** start of Data block **

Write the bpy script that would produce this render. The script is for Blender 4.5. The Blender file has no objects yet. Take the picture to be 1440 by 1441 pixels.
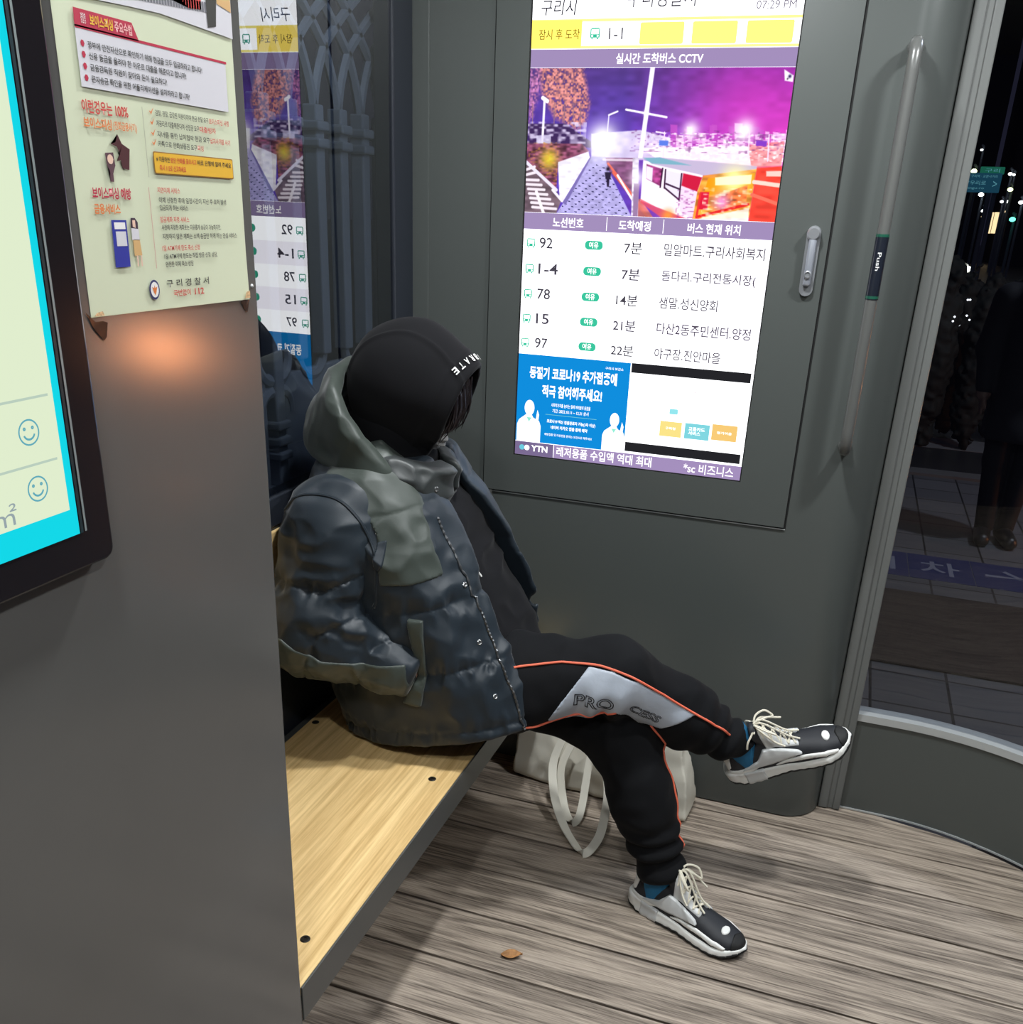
import bpy, bmesh, math, random
import numpy as np
from mathutils import Vector, Matrix
random.seed(7); np.random.seed(7)
S = bpy.context.scene; COL = S.collection
# ---------------------------------------------------------------- camera
cam = bpy.data.cameras.new('camera'); cam.sensor_fit = 'HORIZONTAL'; cam.sensor_width = 36
cam.lens = 1331/1440*36; cam.shift_y = 137.38/1440; cam.clip_start = .02; cam.clip_end = 400
CAM = bpy.data.objects.new('camera', cam); COL.objects.link(CAM); S.camera = CAM
_y, _p, _r = .3228, .3993, -.0419
_f = Vector((-math.sin(_y)*math.cos(_p), math.cos(_y)*math.cos(_p), -math.sin(_p)))
_rt = Vector((math.cos(_y), math.sin(_y), 0)); _d = _f.cross(_rt)
_r2 = math.cos(_r)*_rt+math.sin(_r)*_d; _d2 = -math.sin(_r)*_rt+math.cos(_r)*_d
CAM.matrix_world = Matrix(((_r2.x, -_d2.x, -_f.x, 0), (_r2.y, -_d2.y, -_f.y, 0), (_r2.z, -_d2.z, -_f.z, 1.6), (0, 0, 0, 1)))
# ---------------------------------------------------------------- night sky, exposure
W = bpy.data.worlds.new('night'); S.world = W; W.use_nodes = True
W.node_tree.nodes['Background'].inputs[0].default_value = (.016, .016, .030, 1); W.node_tree.nodes['Background'].inputs[1].default_value = .8
S.view_settings.view_transform = 'Standard'; S.view_settings.look = 'None'; S.view_settings.gamma = 1; S.view_settings.exposure = 0
S.view_settings.use_curve_mapping = False
# ---------------------------------------------------------------- lamps: downlights in the shelter ceiling, a street light and an added orange lamp outside
def disk_light(name, loc, r, watts, col=(.95, .985, 1), rot=(0, 0, 0)):
    l = bpy.data.lights.new(name, 'AREA'); l.shape = 'DISK'; l.size = r*2; l.energy = watts; l.color = col
    o = bpy.data.objects.new(name, l); o.location = loc; o.rotation_euler = rot; COL.objects.link(o); return o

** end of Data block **

The material above must be printed exactly, with its pictures left out.

Write the bpy script that would produce this render. The script is for Blender 4.5. The Blender file has no objects yet. Take the picture to be 1440 by 1441 pixels.
import bpy, bmesh, math, random
import numpy as np
from mathutils import Vector, Matrix
random.seed(7); np.random.seed(7)
S = bpy.context.scene; COL = S.collection
# ---------------------------------------------------------------- camera
cam = bpy.data.cameras.new('camera'); cam.sensor_fit = 'HORIZONTAL'; cam.sensor_width = 36
cam.lens = 1331/1440*36; cam.shift_y = 137.38/1440; cam.clip_start = .02; cam.clip_end = 400
CAM = bpy.data.objects.new('camera', cam); COL.objects.link(CAM); S.camera = CAM
_y, _p, _r = .3228, .3993, -.0419
_f = Vector((-math.sin(_y)*math.cos(_p), math.cos(_y)*math.cos(_p), -math.sin(_p)))
_rt = Vector((math.cos(_y), math.sin(_y), 0)); _d = _f.cross(_rt)
_r2 = math.cos(_r)*_rt+math.sin(_r)*_d; _d2 = -math.sin(_r)*_rt+math.cos(_r)*_d
CAM.matrix_world = Matrix(((_r2.x, -_d2.x, -_f.x, 0), (_r2.y, -_d2.y, -_f.y, 0), (_r2.z, -_d2.z, -_f.z, 1.6), (0, 0, 0, 1)))
# ---------------------------------------------------------------- night sky, exposure
W = bpy.data.worlds.new('night'); S.world = W; W.use_nodes = True
W.node_tree.nodes['Background'].inputs[0].default_value = (.016, .016, .030, 1); W.node_tree.nodes['Background'].inputs[1].default_value = .8
S.view_settings.view_transform = 'Standard'; S.view_settings.look = 'None'; S.view_settings.gamma = 1; S.view_settings.exposure = 0
S.view_settings.use_curve_mapping = False
# ---------------------------------------------------------------- lamps: downlights in the shelter ceiling, a street light and an added orange lamp outside
def disk_light(name, loc, r, watts, col=(.95, .985, 1), rot=(0, 0, 0)):
    l = bpy.data.lights.new(name, 'AREA'); l.shape = 'DISK'; l.size = r*2; l.energy = watts; l.color = col
    o = bpy.data.objects.new(name, l); o.location = loc; o.rotation_euler = rot; COL.objects.link(o); return o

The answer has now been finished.